Mas Mendroni recorreu à Justiça sob alegação de que, após a separação, foi impedido de manter contato com a mascote na casa de Luciana. No processo, disse haver “verdadeiro laço afetivo” com o animal e ser responsável pelos gastos com a cadela. Segundo ele, a restrição a visitas causava “intensa angústia”.
“Eles não tinham filhos. O animal era como um membro da família”, diz Franco Mauro Russo Brugioni, advogado de Mendroni. Já Adriana Cury, que defende Luciana, afirmou que a posse da cachorra foi definida durante a separação e que o regime de visitas (a cada 15 dias) seria prejudicial ao animal.
Debate
“Não se mostra suficiente o regramento jurídico dos bens para resolver, satisfatoriamente, tal disputa familiar nos tempos atuais, como se tratasse de simples discussão atinente a posse e propriedade. A despeito de animais, possuem valor subjetivo único e peculiar, aflorando sentimentos bastante íntimos em seus donos, totalmente diversos de qualquer outro tipo de propriedade privada”, disse o ministro Luís Felipe Salomão, relator do caso.
No STJ, posicionaram-se pelo direito de visita os ministros Salomão, Antônio Carlos Ferreira e Marco Buzzi. Foram contrários os ministros Isabel Gallotti e Lázaro Guimarães. Na prática, o STJ manteve a decisão - favorável ao ex-marido - do Tribunal de Justiça de São Paulo (TJ-SP), que havia fixado visitas em finais de semana intercalados, feriados prolongados e nas festividades de fim de ano.
Animais “quase gente”: ações tentam reconhecer direitos dos não humanos
Para Camilo Henrique Silva, professor de Direito da Universidade Federal do Mato Grosso do Sul, apesar do aumento de disputas do tipo nos tribunais, o tema ainda é visto com conservadorismo no meio jurídico. Na maior parte do mundo, diz, “animais ainda são vistos como objeto”.
Outros casos
Nos casos sobre animais domésticos que chegam à Justiça, a maioria dos casais disputa a guarda ou a definição de um esquema de visitas. O caso da advogada Margaret Coura foi além: ela obteve o direito de receber uma espécie de pensão para cuidar de seis cães e uma gata que mantinha com o ex-companheiro.
Segundo a advogada, os animais foram adquiridos ou acolhidos nos 22 anos em que viveu com o ex-companheiro. “A maioria foi resgatada da rua e um até foi ele quem trouxe”, diz ela, de 58 anos. O casal dividia todos os cuidados - como levar ao veterinário. “O custeio dos animais é dispendioso e, considerando que foram adquiridos durante a vigência [da união estável], a responsabilidade se perpetua após a separação.”

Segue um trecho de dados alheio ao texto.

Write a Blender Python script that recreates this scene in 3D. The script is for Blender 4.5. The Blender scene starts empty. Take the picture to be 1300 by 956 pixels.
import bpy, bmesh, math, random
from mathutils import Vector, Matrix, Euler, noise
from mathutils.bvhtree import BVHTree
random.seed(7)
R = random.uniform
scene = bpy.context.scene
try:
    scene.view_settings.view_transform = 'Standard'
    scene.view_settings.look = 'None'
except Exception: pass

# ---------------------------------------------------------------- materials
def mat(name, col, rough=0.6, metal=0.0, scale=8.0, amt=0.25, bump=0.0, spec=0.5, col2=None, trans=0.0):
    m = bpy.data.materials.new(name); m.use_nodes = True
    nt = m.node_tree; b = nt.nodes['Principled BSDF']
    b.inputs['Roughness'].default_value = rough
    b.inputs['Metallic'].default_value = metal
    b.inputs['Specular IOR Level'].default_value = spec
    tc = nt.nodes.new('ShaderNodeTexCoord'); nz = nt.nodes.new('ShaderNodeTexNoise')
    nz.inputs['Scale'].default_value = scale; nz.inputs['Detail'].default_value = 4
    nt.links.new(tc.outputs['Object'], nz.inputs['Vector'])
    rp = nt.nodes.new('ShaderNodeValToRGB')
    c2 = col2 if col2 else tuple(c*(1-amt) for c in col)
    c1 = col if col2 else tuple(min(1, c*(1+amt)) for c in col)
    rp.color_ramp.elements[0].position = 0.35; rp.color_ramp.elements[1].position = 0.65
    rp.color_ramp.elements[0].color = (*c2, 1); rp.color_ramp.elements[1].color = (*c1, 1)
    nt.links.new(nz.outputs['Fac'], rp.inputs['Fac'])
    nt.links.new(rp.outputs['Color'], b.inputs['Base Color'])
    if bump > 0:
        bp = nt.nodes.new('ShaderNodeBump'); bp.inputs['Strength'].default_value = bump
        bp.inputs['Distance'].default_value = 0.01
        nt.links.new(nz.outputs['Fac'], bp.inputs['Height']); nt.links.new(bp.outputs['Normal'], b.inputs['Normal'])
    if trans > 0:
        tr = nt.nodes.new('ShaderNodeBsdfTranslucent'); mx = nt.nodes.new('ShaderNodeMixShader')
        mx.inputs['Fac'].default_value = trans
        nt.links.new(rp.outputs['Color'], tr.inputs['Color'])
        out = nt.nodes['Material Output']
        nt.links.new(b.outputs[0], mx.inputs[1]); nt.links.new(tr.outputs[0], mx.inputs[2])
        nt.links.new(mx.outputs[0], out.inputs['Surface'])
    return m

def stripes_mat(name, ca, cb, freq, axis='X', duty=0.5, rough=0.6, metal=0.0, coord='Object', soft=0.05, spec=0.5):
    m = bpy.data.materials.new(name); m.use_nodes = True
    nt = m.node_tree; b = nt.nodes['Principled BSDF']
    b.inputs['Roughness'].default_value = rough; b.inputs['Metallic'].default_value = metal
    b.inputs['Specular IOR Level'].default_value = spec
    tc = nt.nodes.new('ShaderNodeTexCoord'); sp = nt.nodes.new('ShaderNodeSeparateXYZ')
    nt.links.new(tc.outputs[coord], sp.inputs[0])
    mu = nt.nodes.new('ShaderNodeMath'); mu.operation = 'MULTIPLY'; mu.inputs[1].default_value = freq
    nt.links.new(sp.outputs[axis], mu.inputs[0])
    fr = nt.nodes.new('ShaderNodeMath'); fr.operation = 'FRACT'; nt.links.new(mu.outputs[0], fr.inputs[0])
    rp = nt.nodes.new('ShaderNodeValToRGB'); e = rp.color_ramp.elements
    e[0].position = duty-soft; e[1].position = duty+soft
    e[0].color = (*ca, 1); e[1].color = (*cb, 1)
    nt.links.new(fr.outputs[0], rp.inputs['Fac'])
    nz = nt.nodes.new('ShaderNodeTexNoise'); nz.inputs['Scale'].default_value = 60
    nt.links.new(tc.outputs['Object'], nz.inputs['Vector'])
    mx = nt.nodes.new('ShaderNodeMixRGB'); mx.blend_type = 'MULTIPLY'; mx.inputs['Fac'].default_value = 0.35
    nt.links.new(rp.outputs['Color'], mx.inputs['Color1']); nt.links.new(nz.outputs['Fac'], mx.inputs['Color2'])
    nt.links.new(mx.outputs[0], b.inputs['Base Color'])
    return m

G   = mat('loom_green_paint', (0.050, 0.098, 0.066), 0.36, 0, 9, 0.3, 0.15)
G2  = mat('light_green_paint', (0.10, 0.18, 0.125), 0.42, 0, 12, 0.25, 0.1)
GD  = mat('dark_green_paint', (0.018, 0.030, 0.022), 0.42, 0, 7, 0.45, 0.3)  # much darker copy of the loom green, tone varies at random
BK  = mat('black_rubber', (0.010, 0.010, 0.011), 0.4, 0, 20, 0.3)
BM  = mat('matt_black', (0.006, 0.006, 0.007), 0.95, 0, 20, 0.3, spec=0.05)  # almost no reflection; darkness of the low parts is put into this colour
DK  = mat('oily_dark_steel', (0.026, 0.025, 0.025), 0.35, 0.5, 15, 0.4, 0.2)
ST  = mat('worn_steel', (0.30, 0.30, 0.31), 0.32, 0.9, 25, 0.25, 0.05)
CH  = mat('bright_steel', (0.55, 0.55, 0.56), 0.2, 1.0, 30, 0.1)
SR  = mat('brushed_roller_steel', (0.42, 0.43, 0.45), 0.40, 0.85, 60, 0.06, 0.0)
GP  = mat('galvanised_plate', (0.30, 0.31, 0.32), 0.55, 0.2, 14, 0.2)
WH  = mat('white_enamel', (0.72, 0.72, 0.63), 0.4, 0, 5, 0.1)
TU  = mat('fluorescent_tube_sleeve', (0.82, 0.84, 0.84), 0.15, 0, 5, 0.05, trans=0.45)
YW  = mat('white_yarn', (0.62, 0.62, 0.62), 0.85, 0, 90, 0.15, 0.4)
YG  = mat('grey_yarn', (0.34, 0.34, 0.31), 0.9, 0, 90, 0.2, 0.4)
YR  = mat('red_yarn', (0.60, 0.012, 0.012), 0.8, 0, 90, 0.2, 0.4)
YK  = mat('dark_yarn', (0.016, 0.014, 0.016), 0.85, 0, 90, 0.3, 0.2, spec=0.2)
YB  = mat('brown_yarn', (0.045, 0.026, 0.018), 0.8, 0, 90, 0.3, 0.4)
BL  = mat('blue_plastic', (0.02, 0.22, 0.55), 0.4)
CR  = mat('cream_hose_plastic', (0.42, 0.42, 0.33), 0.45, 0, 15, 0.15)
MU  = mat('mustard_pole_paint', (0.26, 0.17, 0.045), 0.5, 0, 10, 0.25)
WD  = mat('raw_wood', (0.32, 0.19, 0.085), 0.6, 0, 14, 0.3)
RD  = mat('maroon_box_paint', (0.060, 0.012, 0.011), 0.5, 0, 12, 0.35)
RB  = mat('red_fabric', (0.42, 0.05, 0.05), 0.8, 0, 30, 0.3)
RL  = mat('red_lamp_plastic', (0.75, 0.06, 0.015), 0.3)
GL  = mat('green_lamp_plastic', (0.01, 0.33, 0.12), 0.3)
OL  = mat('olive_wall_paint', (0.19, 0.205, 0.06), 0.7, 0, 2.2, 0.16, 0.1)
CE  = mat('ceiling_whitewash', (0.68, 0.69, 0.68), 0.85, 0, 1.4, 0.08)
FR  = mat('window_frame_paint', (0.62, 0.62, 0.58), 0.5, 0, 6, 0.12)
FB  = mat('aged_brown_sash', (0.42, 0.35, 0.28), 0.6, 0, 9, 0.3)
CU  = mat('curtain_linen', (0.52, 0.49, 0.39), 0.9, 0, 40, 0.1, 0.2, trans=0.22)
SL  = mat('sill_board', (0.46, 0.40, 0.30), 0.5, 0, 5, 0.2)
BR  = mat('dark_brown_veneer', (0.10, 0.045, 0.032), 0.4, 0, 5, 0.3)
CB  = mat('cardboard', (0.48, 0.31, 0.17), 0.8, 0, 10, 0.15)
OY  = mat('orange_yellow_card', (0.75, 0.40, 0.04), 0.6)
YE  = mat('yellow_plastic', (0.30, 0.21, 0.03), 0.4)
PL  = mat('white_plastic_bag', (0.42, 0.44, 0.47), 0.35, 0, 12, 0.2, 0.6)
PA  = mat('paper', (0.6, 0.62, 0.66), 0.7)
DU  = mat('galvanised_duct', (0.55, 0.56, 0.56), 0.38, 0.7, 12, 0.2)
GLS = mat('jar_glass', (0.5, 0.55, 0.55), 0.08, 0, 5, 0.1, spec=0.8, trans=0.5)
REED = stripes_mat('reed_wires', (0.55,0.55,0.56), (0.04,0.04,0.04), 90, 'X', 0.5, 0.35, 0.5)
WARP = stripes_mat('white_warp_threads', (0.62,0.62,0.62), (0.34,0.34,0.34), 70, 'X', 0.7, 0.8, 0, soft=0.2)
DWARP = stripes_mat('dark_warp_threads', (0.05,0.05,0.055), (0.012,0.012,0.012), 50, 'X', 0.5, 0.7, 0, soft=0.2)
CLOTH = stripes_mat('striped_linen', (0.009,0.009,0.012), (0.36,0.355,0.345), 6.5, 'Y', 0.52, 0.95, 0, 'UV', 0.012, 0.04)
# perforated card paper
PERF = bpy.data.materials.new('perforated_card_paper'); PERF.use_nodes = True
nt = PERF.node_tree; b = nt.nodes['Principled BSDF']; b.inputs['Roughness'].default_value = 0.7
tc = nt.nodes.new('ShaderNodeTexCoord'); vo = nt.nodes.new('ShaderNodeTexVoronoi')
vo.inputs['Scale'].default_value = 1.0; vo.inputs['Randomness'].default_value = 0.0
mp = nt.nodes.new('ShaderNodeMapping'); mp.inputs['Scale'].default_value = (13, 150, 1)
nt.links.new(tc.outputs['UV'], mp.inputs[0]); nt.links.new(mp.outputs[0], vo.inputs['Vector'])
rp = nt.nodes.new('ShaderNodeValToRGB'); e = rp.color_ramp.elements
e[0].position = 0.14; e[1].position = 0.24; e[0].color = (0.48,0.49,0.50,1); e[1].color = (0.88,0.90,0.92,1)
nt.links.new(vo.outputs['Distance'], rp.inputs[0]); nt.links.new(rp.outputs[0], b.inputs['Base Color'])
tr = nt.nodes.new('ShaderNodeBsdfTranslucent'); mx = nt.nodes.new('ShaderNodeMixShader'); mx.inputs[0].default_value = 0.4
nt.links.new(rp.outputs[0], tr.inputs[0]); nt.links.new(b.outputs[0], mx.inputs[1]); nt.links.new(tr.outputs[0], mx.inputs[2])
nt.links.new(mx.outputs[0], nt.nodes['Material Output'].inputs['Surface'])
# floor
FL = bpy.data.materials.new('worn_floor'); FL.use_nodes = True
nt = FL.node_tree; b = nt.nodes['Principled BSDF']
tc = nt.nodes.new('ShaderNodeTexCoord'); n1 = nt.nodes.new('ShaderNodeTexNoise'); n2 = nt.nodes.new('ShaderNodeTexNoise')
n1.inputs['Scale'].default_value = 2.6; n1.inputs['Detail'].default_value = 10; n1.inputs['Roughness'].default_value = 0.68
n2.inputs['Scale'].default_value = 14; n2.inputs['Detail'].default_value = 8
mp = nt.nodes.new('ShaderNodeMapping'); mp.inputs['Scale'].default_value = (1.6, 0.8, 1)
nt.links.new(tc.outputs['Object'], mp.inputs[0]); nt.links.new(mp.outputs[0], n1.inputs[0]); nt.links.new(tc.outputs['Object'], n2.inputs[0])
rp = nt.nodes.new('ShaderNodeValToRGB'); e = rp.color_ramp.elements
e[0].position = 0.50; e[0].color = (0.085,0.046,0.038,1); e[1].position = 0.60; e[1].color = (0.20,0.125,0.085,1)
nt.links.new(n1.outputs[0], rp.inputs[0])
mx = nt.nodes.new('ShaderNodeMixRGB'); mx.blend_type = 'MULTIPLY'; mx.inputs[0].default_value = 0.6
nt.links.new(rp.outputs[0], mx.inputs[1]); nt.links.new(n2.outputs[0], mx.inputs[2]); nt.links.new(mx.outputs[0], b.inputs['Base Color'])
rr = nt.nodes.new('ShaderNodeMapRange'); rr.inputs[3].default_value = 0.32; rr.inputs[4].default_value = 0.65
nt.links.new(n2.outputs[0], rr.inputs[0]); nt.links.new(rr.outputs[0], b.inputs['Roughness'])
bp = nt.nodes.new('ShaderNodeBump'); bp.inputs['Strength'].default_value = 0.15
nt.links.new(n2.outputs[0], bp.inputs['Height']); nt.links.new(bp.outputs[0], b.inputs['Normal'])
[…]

A decisão, proferida este ano pela 7.ª Câmara Cível do Tribunal de Justiça do Rio de Janeiro, levou em consideração que cada animal tem despesa média de R$ 300. Por isso, determinou que cada uma das partes deveria ser responsável por metade do valor, o que resultou em uma “pensão”, por parte do ex-companheiro, de R$ 1.050.
Combinado
Em muitos casos, a negociação sobre o direito a visitas é feita informal mente. Um exemplo é o da cachorra Costelinha, de 5 anos, que fica metade do mês na casa da administradora Clara Seixas, de 34 anos, e a outra metade do técnico em refrigeração Glaucio Souza, de 34. A decisão foi “natural”, segundo Clara. “Ela sentia falta dele e ele dela também.”
Hoje, Costelinha tem uma bolsa, na qual o casal guarda pertences, como ração e tapete para as necessidades fisiológicas. “Ela tem uma cama em cada casa”, explica Clara. Até o valor do plano de saúde é dividido por dois.